## begin
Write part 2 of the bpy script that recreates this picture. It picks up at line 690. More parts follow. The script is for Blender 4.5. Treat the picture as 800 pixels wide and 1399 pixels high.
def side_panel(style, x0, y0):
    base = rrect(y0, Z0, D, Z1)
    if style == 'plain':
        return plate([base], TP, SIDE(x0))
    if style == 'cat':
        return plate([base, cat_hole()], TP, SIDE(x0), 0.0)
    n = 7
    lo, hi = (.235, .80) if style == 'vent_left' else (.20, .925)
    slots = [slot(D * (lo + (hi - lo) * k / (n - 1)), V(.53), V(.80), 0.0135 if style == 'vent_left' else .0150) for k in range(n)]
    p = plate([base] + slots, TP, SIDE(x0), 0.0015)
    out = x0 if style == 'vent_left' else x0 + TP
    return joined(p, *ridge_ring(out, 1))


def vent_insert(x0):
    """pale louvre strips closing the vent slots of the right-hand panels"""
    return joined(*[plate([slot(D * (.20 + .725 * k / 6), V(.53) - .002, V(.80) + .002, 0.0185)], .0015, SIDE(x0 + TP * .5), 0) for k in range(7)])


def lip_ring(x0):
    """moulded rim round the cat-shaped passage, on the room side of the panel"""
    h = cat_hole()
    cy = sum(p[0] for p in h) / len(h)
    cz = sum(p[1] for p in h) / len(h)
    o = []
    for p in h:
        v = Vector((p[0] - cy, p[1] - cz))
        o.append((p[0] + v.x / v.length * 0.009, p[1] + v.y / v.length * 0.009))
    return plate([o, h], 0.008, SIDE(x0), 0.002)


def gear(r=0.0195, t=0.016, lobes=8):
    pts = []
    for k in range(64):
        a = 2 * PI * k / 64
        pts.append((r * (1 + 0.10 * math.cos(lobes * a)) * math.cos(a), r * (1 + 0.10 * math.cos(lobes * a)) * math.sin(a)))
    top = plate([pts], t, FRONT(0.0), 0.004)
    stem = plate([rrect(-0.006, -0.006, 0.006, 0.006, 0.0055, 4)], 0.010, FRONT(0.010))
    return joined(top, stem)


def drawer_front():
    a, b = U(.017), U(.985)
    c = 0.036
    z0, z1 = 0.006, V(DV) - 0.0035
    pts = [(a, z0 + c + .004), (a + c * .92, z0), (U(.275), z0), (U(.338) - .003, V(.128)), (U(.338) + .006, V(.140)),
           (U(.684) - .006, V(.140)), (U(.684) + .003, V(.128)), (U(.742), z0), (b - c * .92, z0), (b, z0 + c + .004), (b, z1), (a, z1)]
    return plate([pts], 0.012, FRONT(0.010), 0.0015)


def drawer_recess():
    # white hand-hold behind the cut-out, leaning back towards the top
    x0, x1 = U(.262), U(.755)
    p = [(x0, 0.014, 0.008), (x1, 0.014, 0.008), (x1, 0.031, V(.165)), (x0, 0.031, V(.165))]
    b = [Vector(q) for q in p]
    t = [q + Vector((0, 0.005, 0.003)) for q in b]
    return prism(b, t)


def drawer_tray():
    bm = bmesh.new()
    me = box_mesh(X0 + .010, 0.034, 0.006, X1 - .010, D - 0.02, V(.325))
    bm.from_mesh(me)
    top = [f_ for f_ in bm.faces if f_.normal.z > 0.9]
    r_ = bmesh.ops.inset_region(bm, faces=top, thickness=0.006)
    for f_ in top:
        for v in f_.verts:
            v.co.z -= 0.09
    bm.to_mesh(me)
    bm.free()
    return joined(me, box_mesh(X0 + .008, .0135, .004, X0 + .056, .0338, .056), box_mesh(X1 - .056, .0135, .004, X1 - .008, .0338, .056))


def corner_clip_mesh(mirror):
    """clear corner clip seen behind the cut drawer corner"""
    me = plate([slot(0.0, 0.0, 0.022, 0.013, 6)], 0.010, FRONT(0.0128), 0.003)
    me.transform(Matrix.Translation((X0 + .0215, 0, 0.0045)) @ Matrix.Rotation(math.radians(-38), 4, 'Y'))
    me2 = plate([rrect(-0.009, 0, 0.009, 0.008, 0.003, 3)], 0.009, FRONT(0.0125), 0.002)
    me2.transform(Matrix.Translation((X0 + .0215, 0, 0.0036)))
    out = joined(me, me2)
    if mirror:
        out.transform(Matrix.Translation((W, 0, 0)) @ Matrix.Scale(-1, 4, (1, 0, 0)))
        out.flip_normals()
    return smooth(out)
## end
# DIRECTIONS FOR THIS TASK
Each line from the start of the listing above through the line containing "return joined(*[plate([slot(D *" should be copied exactly, please, with no other lines added.

# TASK ANSWER
Write part 2 of the bpy script that recreates this picture. It picks up at line 690. More parts follow. The script is for Blender 4.5. Treat the picture as 800 pixels wide and 1399 pixels high.
def side_panel(style, x0, y0):
    base = rrect(y0, Z0, D, Z1)
    if style == 'plain':
        return plate([base], TP, SIDE(x0))
    if style == 'cat':
        return plate([base, cat_hole()], TP, SIDE(x0), 0.0)
    n = 7
    lo, hi = (.235, .80) if style == 'vent_left' else (.20, .925)
    slots = [slot(D * (lo + (hi - lo) * k / (n - 1)), V(.53), V(.80), 0.0135 if style == 'vent_left' else .0150) for k in range(n)]
    p = plate([base] + slots, TP, SIDE(x0), 0.0015)
    out = x0 if style == 'vent_left' else x0 + TP
    return joined(p, *ridge_ring(out, 1))


def vent_insert(x0):
    """pale louvre strips closing the vent slots of the right-hand panels"""
    return joined(*[plate([slot(D * (.20 + .725 * k / 6), V(.53) - .002, V(.80) + .002, 0.0185)], .0015, SIDE(x0 + TP * .5), 0) for k in range(7)])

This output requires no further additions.